Alguns adultos e educadores tomaram os eletrônicos como um inimigo a ser combatido, lembrando que foi assim com a TV a alguns anos, agora a maioria dos males da infância repousa sob as 5 polegadas da tela do celular. Achar que por causa dessa invasão digital o repertório da infância é menor ou mais pobre é desconhecer o mundo infantil, talvez o acesso a informação tenha até aumentado essa perspectiva, não é raro ver crianças comentando sobre séries animadas ou heróis de décadas atrás, resultado do livre acesso que a internet possibilita.

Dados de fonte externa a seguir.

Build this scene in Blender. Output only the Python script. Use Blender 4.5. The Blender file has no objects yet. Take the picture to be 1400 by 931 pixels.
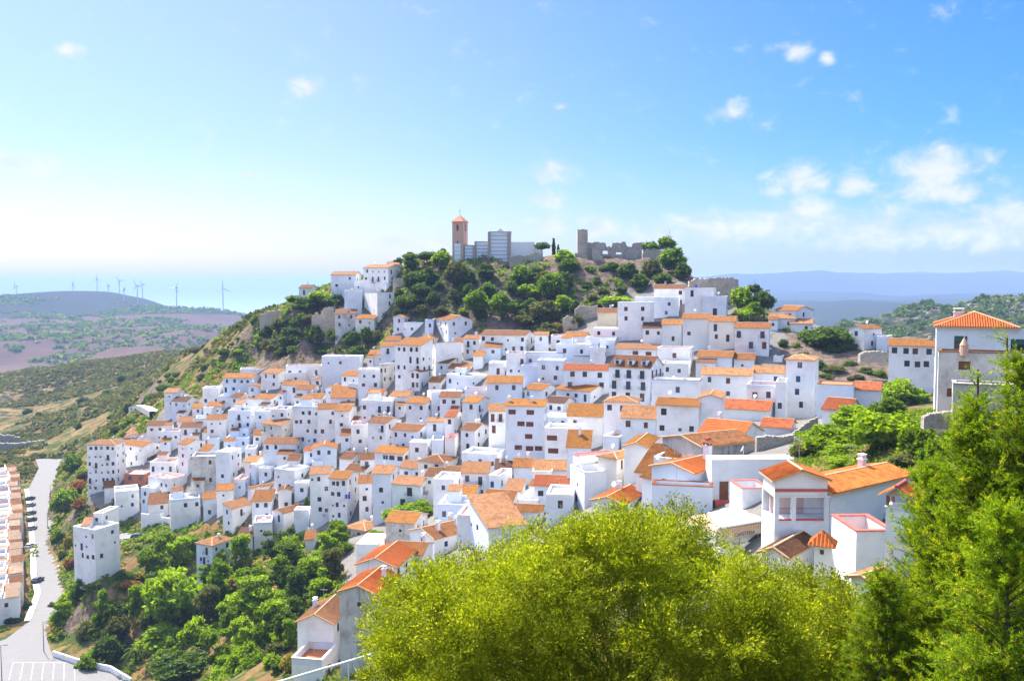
import bpy, math, random, re
import numpy as np
from mathutils import Vector
random.seed(7)
RNG = np.random.default_rng(11)
F, U0, V0, VH = 1212.0, 700.0, 465.5, 388.0
PITCH = math.atan((V0 - VH) / F)
cp, sp = math.cos(PITCH), math.sin(PITCH)
SUN_AZ, SUN_EL = math.radians(-38), math.radians(50)   # azimuth from +Y, negative = towards -X

def P(u, v, Y):
    xc, yc = (u - U0) / F, (V0 - v) / F
    dy, dz = cp + yc * sp, -sp + yc * cp
    return Vector((xc * Y / dy, Y, dz * Y / dy))

def proj(x, y, z):
    d = y * cp - z * sp
    up = y * sp + z * cp
    return U0 + F * x / d, V0 - F * up / d

# ------------------------------------------------------------------ scene basics
scene = bpy.context.scene
C = scene.collection
cam_d = bpy.data.cameras.new("camera"); cam = bpy.data.objects.new("camera", cam_d); C.objects.link(cam)
cam_d.sensor_width = 36.0; cam_d.lens = F / 1400 * 36.0
cam_d.clip_start = 0.1; cam_d.clip_end = 90000
cam.location = (0, 0, 0); cam.rotation_euler = (math.pi / 2 - PITCH, 0, 0)
scene.camera = cam
scene.view_settings.view_transform = 'Standard'; scene.view_settings.look = 'None'
scene.view_settings.gamma = 1.0; scene.view_settings.use_curve_mapping = False
scene.view_settings.exposure = 2.1
scene.cycles.max_bounces = 6; scene.cycles.diffuse_bounces = 3; scene.cycles.transmission_bounces = 4
scene.cycles.transparent_max_bounces = 8; scene.cycles.volume_bounces = 0
scene.cycles.use_denoising = True
scene.cycles.sample_clamp_indirect = 6

# ------------------------------------------------------------------ node helpers
class NT:
    def __init__(s, tree): s.t = tree; s.n = tree.nodes; s.l = tree.links
    def node(s, typ, ins=None, **props):
        nd = s.n.new(typ)
        for k, v in props.items(): setattr(nd, k, v)
        if ins:
            for k, v in ins.items(): s.set(nd, k, v)
        return nd
    def set(s, nd, k, v):
        sock = nd.inputs[k]
        if hasattr(v, 'is_output') or isinstance(v, bpy.types.NodeSocket): s.l.new(v, sock)
        elif isinstance(v, bpy.types.Node): s.l.new(v.outputs[0], sock)
        else:
            if isinstance(v, tuple) and len(v) == 3 and sock.type == 'RGBA': v = (*v, 1)
            sock.default_value = v
    def math(s, op, a, b=None, c=None, clamp=False):
        nd = s.node('ShaderNodeMath', operation=op, use_clamp=clamp)
        s.set(nd, 0, a)
        if b is not None: s.set(nd, 1, b)
        if c is not None: s.set(nd, 2, c)
        return nd.outputs[0]
    def mix(s, fac, a, b, blend='MIX'):
        nd = s.node('ShaderNodeMix', data_type='RGBA', blend_type=blend)
        s.set(nd, 0, fac); s.set(nd, 6, a); s.set(nd, 7, b)
        return nd.outputs[2]
    def noise(s, vec, scale, detail=4, rough=0.55, dist=0.0):
        nd = s.node('ShaderNodeTexNoise', {'Scale': scale, 'Detail': detail, 'Roughness': rough, 'Distortion': dist})
        if vec is not None: s.set(nd, 'Vector', vec)
        return nd.outputs[0]
    def ramp(s, fac, lo, hi, a=0.0, b=1.0):
        nd = s.node('ShaderNodeMapRange', {0: fac, 1: lo, 2: hi, 3: a, 4: b}, interpolation_type='SMOOTHSTEP')
        return nd.outputs[0]
    def vmul(s, vec, k):
        nd = s.node('ShaderNodeVectorMath', operation='MULTIPLY'); s.set(nd, 0, vec); nd.inputs[1].default_value = k
        return nd.outputs[0]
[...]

Obviamente estamos atendo aos desafios e toda problemática que esse começo de século atrás, mas com certeza não é lamuriando-se sobre placidez do passado que iremos resolver algo, devemos encarar os problemas com uma perspectiva de mudança e enfrentamento, para que no futuro ninguém lamente as nossas decisões ou a falta delas.